Wednesday, September 11, 2013

Rain today. I enjoyed an absence of heat. The moon which was new at Rosh Hoshannah is a waxing crescent now, a fat little boat sailing into tomorrow. Tomorrow is the anniversary of the World Trade Center attacks and I think I have memories of that terrible day and the weeks with followed with mingling with concerns for our world today, especially regarding Syria. I keep thinking of the outward progression - peace in our hearts, our families, our communities, our nation, our world.
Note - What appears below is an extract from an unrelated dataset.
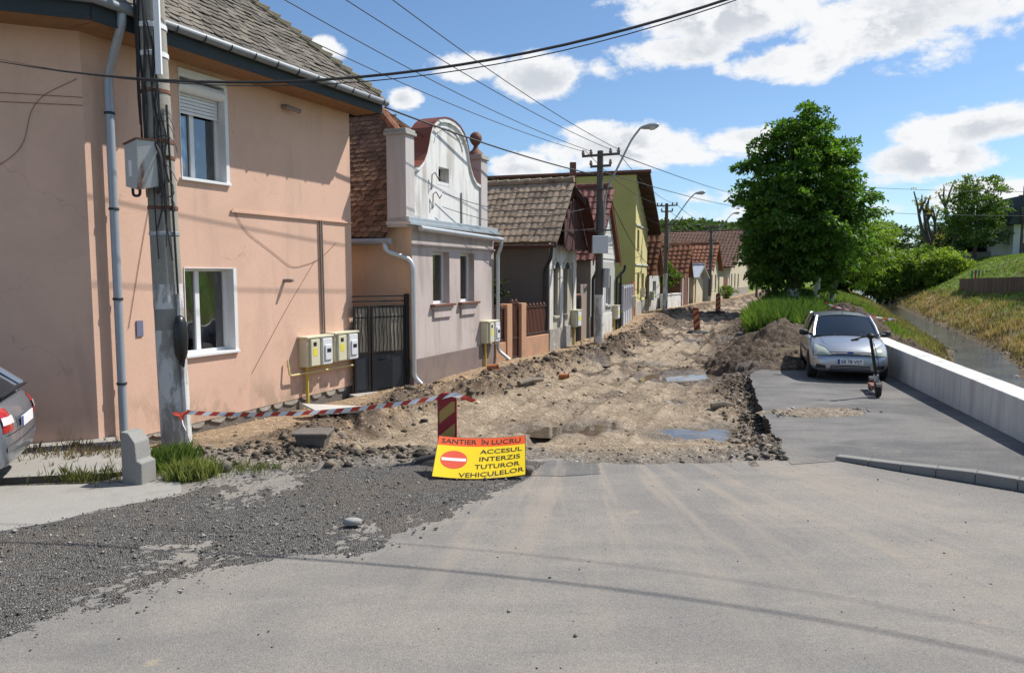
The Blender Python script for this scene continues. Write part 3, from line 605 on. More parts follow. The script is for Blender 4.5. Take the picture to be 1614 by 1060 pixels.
m.quad(fB.p(LB, 0, .05), fB.p(LB, -7, .05), fB.p(LB, -7, 5.5), fB.p(LB, 0, 5.5)); m.build('wall', 'pink', H1)
m = MB(); m.fb(fB, -.19, LB - .0, -.3, -.035, -.5, .14); m.fb(fA, 0, LA - .02, -.3, -.035, -.5, .06); pl_ = m.build('plinth', 'mortar', H1)
r = random.Random(3)
for i in range(15):
    s = .1 + i * .335 + r.uniform(-.04, .04); w_ = r.uniform(.12, .2); hh = r.uniform(.05, .1); zc_ = -.06 - .02 * r.random() + s * .018; m = MB(); pts = []
    for j in range(9): q = 2 * math.pi * j / 9; pts.append(fB.p(s + w_ * math.cos(q) * r.uniform(.8, 1.1), -.035, zc_ + hh * math.sin(q) * r.uniform(.8, 1.1)))
    m.ext(pts, fB.n * .028).build('stone', 'lime_stone', pl_, bevel=.008)
for (a, b, c, d), shut in ((UW, True), (LW, False)):
    wn = window(H1, fB, a, b, c, d, .21, .055, (.42,) if shut else (.40,), curt=[(.02, .22, 'curtain'), (.7, .97, 'curtain_yellow')] if shut else [(.72, .98, 'curtain')])
    m = MB(); t = .012       # white lined reveal
    m.fb(fB, a, a + t, -.2, .012, c, d); m.fb(fB, b - t, b, -.2, .012, c, d); m.fb(fB, a, b, -.2, .012, d - t, d)
    m.fb(fB, b, b + .05, 0.002, .012, c, d); m.build('reveal', 'white_pvc', wn)
    MB().fb(fB, a - .03, b + .05, -.2, .05, c - .03, c + .012).build('sill', 'white_pvc', wn, bevel=.005)
    if shut:
        m = MB(); m.fb(fB, a - .01, b + .02, -.18, .03, d - .02, d + .10); m.build('shutter_box', 'white_pvc', wn, bevel=.01)
        pipe(H1, [fB.p(a, -.06, d - .14), fB.p(b, -.06, d - .14)], .09, 'white_pvc', 'shutter_roll', 14, wn)
        for i in range(6): MB().fb(fB, a + .03, b - .03, -.145, -.13, d - .52 + i * .052, d - .475 + i * .052).build('shutter_slat', 'white_pvc', wn, bevel=.004)
        MB().lathe(fB.p(a + .5, -.30, c + .06), [(.05, 0), (.08, .15), (.085, .16)], 12).build('flower_pot', 'white_pvc', wn)
OV = .64; ZE = 5.56; TP = math.tan(math.radians(43))
def isect(f1, o1, f2, o2):
    """plan point where the wall lines, moved out by o1 and o2, meet"""
    p = f1.P0 + f1.n * o1; q = f2.P0 + f2.n * o2; d = q - p; den = f1.d.x * f2.d.y - f1.d.y * f2.d.x
    t = (d.x * f2.d.y - d.y * f2.d.x) / den; return p + f1.d * t
def up3(v, z): return Vector((v.x, v.y, z))
WR = 3.4; E0 = up3(isect(fA, OV, fB, OV), ZE); E1 = fB.p(LB + .22, OV, ZE)
R0 = up3(isect(fA, OV - WR, fB, OV - WR), ZE + WR * TP); R1 = E1 - fB.n * WR - fB.d * WR * .98; R1.z = ZE + WR * TP
Al = fA.p(0, OV, ZE); Ar = fA.p(0, OV - WR, ZE + WR * TP); Cb = E1 - fB.n * 7.5; Cb2 = up3(Cb - fB.d * WR * .98, ZE + WR * TP)
m = MB(); m.add([E0, E1, R1, R0], [(0, 1, 2, 3)]); m.add([Al, E0, R0, Ar], [(0, 1, 2, 3)]); m.add([E1, Cb, Cb2, R1], [(0, 1, 2, 3)])
rf = m.build('roof', 'tile_grey', H1)
s0_ = (E0 - fB.P0).dot(fB.d); Wd = (E1 - E0).length; slope = math.hypot(WR, WR * TP); hipL = ((R0 - E0).dot(fB.d)) / slope; hipR = ((E1 - R1).dot(fB.d)) / slope
V_ = (-fB.n + Vector((0, 0, TP))).normalized()
tile_roof(H1, rf, E0 + V_ * .0 - fB.n * 0 + Vector((0, 0, .01)), fB.d, V_, Wd, slope, beaver_mesh(.175, .34, .016), .185, .155, 'tile_grey', lambda u, v: u > v * hipL - .05 and u < Wd - v * hipR + .05, jit=.035, order=lambda q: -q[0] + .3 * q[1])
hm = R1 - E1
for i in range(26):
    p = E1 + hm * ((i + .3) / 26); q = E1 + hm * ((i + 1.35) / 26); m = MB(); m.tube([p + Vector((0, 0, .05)), q + Vector((0, 0, .03))], [.125, .085], 8); m.build('ridge_tile', 'ridge_moss', rf)
m = MB(); N3 = Vector((0, 0, 1))
m.fb(fB, s0_ + .0, LB + .22, OV - .035, OV - .005, ZE - .24, ZE - .005); m.build('fascia', 'fascia', H1)
m = MB(); m.ext([fA.p(0, OV - .03, ZE - .24), fA.p((E0 - fA.P0).dot(fA.d) - .03, OV - .03, ZE - .24), fA.p((E0 - fA.P0).dot(fA.d) - .03, OV - .03, ZE - .01), fA.p(0, OV - .03, ZE - .01)], fA.n * .025).build('fascia', 'fascia', H1)
MB().fb(fB, LB + .19, LB + .22, -5, OV - .04, ZE - .24, ZE - .01).build('fascia', 'fascia', H1)
for i in range(5): MB().fb(fB, s0_ + .1, LB + .19, .02 + i * .118, .128 + i * .118, ZE - .22, ZE - .20).build('soffit_board', 'wood_soffit', H1)
m = MB(); E0s = isect(fA, OV - .04, fB, 0.0)
m.add([fA.p(0, OV - .04, ZE - .21), up3(E0, ZE - .21), fB.p(.0, 0.01, ZE - .21), fA.p(0, .0, ZE - .21)], [(0, 1, 2, 3)]).build('soffit_board', 'wood_soffit', H1)
gp = [fA.p(0, OV + .07, ZE + .0), up3(isect(fA, OV + .07, fB, OV + .07), ZE - .0), fB.p(LB + .26, OV + .07, ZE - .04)]
pipe(H1, gp, .062, 'gutter_grey', 'gutter', 12)
for i in range(12): s = .2 + i * .46; pipe(H1, [fB.p(s, OV + .07 + .08 * math.cos(q), ZE - .01 + .08 * math.sin(q)) for q in np.linspace(-math.pi, .1, 8)], .010, 'fascia', 'gutter_bracket', 5)
dp = bend([fB.p(-.08, OV + .03, ZE - .02), fB.p(-.08, OV + .03, ZE - .16), fB.p(.09, .11, ZE - .72), fB.p(.09, .11, -.05)], .12)
pipe(H1, dp, .055, 'grey_pipe', 'downpipe', 12)
for z in (4.35, 3.1, 1.9, .75): MB().lathe(fB.p(.09, .11, z), [(.06, 0), (.066, .005), (.066, .03), (.06, .035)], 12).build('pipe_clip', 'fascia', H1)
m = MB(); cb = fB.p(3.55, -1.75, 0); m.box(cb.x - .28, cb.x + .28, cb.y - .28, cb.y + .28, 7.0, 9.0); m.build('chimney', 'concrete', H1)
m = MB(); m.fb(fB, 2.17, LB, .0, .035, 3.235, 3.265).build('cable_duct', 'pink', H1)
for ds in (0, .05): pipe(H1, [fB.p(4.23 + ds, .03, 3.24), fB.p(4.25 + ds, .03, 1.1)], .016, 'taupe', 'riser_pipe', 8)
m = MB(); m.tube([fB.p(3.38, 0, 5.12), fB.p(3.38, .12, 5.10), fB.p(3.42, .13, 5.08)], .045, 10); m.tube([fB.p(3.44, .12, 5.1), fB.p(3.60, .2, 5.06)], .04, 10); m.build('wall_camera', 'taupe', H1, smooth=True)
m = MB(); m.tube([fB.p(3.31, 0, 2.14), fB.p(3.33, .14, 2.14)], .035, 10); m.tube([fB.p(3.33, .14, 2.14), fB.p(3.335, .19, 2.14)], .025, 10); m.build('pipe_stub', 'taupe', H1, smooth=True)
m = MB(); m.fb(fB, .42, .52, .003, .018, 1.38, 1.60); hp = m.build('house_plate', 'blue_plate', H1)
# loose wires stapled across the pink walls
for pts in ([fA.p(LA - .05, .012, 4.75), fA.p(LA - .55, .012, 4.45), fA.p(LA - .68, .012, 3.85), fA.p(LA - .95, .012, 3.6), fA.p(LA - 1.25, .012, 3.5), fA.p(LA - 1.4, .012, 3.15), fA.p(LA - 1.65, .012, 2.85)],
            [fA.p(0, .012, 4.40), fA.p(LA, .012, 4.52)], [fA.p(0, .012, 4.22), fA.p(LA, .012, 4.42)],
            [fB.p(2.2, .012, 3.3), fB.p(2.45, .012, 2.95), fB.p(3.1, .012, 2.6), fB.p(3.5, .012, 2.35), fB.p(4.2, .012, 2.5), fB.p(4.7, .012, 2.85)],
            [fB.p(2.5, .01, .6), fB.p(3.3, .01, 1.6), fB.p(4.1, .01, 2.5)], [fB.p(.3, .01, 1.5), fB.p(.55, .01, 2.6), fB.p(.9, .01, 4.0)]):
    pipe(H1, bend(pts, .35, 5), .0035, 'rust', 'wall_wire', 5)
# ------------------------------------------------------------------ gas meter cabinets
def gas_box(label, fr, s, z, pipes=True, wide=.66, zb=-.1):
    t = thing('gas_meter_cabinet', label, 'meter box', tuple(fr.p(s, 0, z)), 'gas meter cabinets on the house fronts')
    MB().fb(fr, s, s + wide, .0, .20, z, z + .52).build('cabinet', 'cream_box', t, bevel=.012)
    MB().fb(fr, s - .03, s + wide + .03, .0, .24, z + .52, z + .555).build('lid', 'cream_box', t, bevel=.008)
    if wide > .5:
        a = MB().fb(fr, s + .06, s + .29, .2, .25, z + .02, z + .50).build('door', 'cream_box', t, bevel=.01)
        MB().fb(fr, s + .11, s + .21, .25, .253, z + .2, z + .34).build('sticker', 'sticker_yellow', a); MB().fb(fr, s + .12, s + .2, .25, .254, z + .38, z + .45).build('vent', 'dark_hole', a)
        b = MB().fb(fr, s + .36, s + .62, .2, .26, z + .02, z + .50).build('door', 'white_box', t, bevel=.01)
        MB().fb(fr, s + .40, s + .58, .26, .285, z + .1, z + .38).build('cover', 'white_box', b, bevel=.01); MB().fb(fr, s + .44, s + .55, .285, .288, z + .24, z + .31).build('meter_window', 'dark_hole', b)
    else:
        b = MB().fb(fr, s + .05, s + wide - .05, .2, .24, z + .03, z + .49).build('door', 'white_box', t, bevel=.01)
        MB().fb(fr, s + .1, s + wide - .1, .24, .243, z + .2, z + .36).build('sticker', 'sticker_yellow', b)
    if pipes: pipe(t, [fr.p(s + .12, .08, z), fr.p(s + .12, .08, zb)], .03, 'gas_yellow', 'gas_pipe', 8)
    return t
ga = gas_box('cream gas meter cabinet with grey door, left of the pair on the pink wall', fB, 3.62, .58, zb=-.25)
gb = gas_box('cream gas meter cabinet with yellow sticker at the far end of the pink wall', fB, 4.37, .60, False)
pipe(ga, bend([fB.p(3.28, .06, .75), fB.p(3.28, .10, .47), fB.p(5.08, .10, .47), fB.p(5.08, .10, .6)], .06), .018, 'gas_yellow_pale', 'gas_pipe', 8)
pipe(ga, bend([fB.p(3.75, .08, .54), fB.p(4.4, .08, .54), fB.p(4.4, .08, .6)], .04), .014, 'gas_yellow', 'gas_pipe', 8)
# ------------------------------------------------------------------ courtyard gate
fG = Fr((-3.13, 14.28), (-2.17, 15.02)); LG = fG.L
G = thing('courtyard_gate', 'dark blue metal courtyard gate with frosted upper panes beside the pink house', 'gate', tuple(fG.p(LG / 2, 0, -.1)))
for (a, b) in ((.02, .36), (.40, LG - .05)):
    MB().fb(fG, a, b, -.01, .01, -.06, .66).build('lower_panel', 'gate_blue', G)
    MB().fb(fG, a, b, -.012, .0, .70, 1.58).build('frosted_pane', 'frosted', G)
    m = MB(); m.fb(fG, a, a + .04, -.025, .025, -.08, 1.62); m.fb(fG, b - .04, b, -.025, .025, -.08, 1.62)
    for z in (-.08, .64, 1.58): m.fb(fG, a + .04, b - .04, -.022, .022, z, z + .045)
    m.build('leaf_frame', 'gate_black', G)
    n_ = max(2, int((b - a) / .085))
    for i in range(n_):
        s = a + .05 + (b - a - .1) * (i + .5) / n_; pipe(G, [fG.p(s, .012, .68), fG.p(s + .012, .02, .95), fG.p(s - .012, .02, 1.2), fG.p(s + .01, .02, 1.4), fG.p(s, .012, 1.58)], .008, 'gate_black', 'bar', 5)
    MB().fb(fG, a + .04, b - .04, .012, .022, 1.38, 1.405).build('scroll_rail', 'gate_black', G)
MB().fb(fG, .55, .68, .012, .02, .52, .545).build('letter_slot', 'dark_hole', G)
MB().fb(fG, LG - .04, LG + .03, -.04, .04, -.1, 1.85).build('post', 'gate_black', G)
for z in (1.70, 1.80): MB().fb(fG, 0, LG + .02, -.015, .015, z, z + .025).build('top_rail', 'gate_black', G)
MB().ext([fG.p(-.1, .02, 0), fG.p(LG + .1, .02, 0), fG.p(LG + .1, .5, 0), fG.p(-.1, .35, 0)], (0, 0, -.25)).build('doorstep', 'concrete', kind='structure').location.z -= .10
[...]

Monday, September 09, 2013

Tashlic

At this time of year Jews have a custom called tashlich where we leave our bad habits and defects of character in a body of moving water, like a creek or river in the form of bread crumbs. We let the movement of the water carry the old unwanted ways away and of course we have to work not to restart the same patterns all over again. I love how seriously Liam takes this practice at four and a half. At sixty three there is a lot more to leave in the river. This year I am working especially on moving away from the need to have people understand and appreciate my motivations and reasons for what I do and say. I want my message to be understood of course, but it is feeling more and more like ego to need my motivations to be understood - one more face of defensiveness and the need to be seen as right.


Thursday, September 05, 2013

New beginning

This is just a gesture at this point, but hopefully a meaningful gesture.  The new year has come in
- with thunder and lightening if not rain or cooling and a gorgeous sunset tonight.  Many I know are suffering greatly, more than usual.  There is also the joy in our house of a child delighted with starting "real" school.  I enter the high holy days with a strong sense of determination to live a sweeter year, more mindful in  little and big ways, and more intentionally connected with people I love.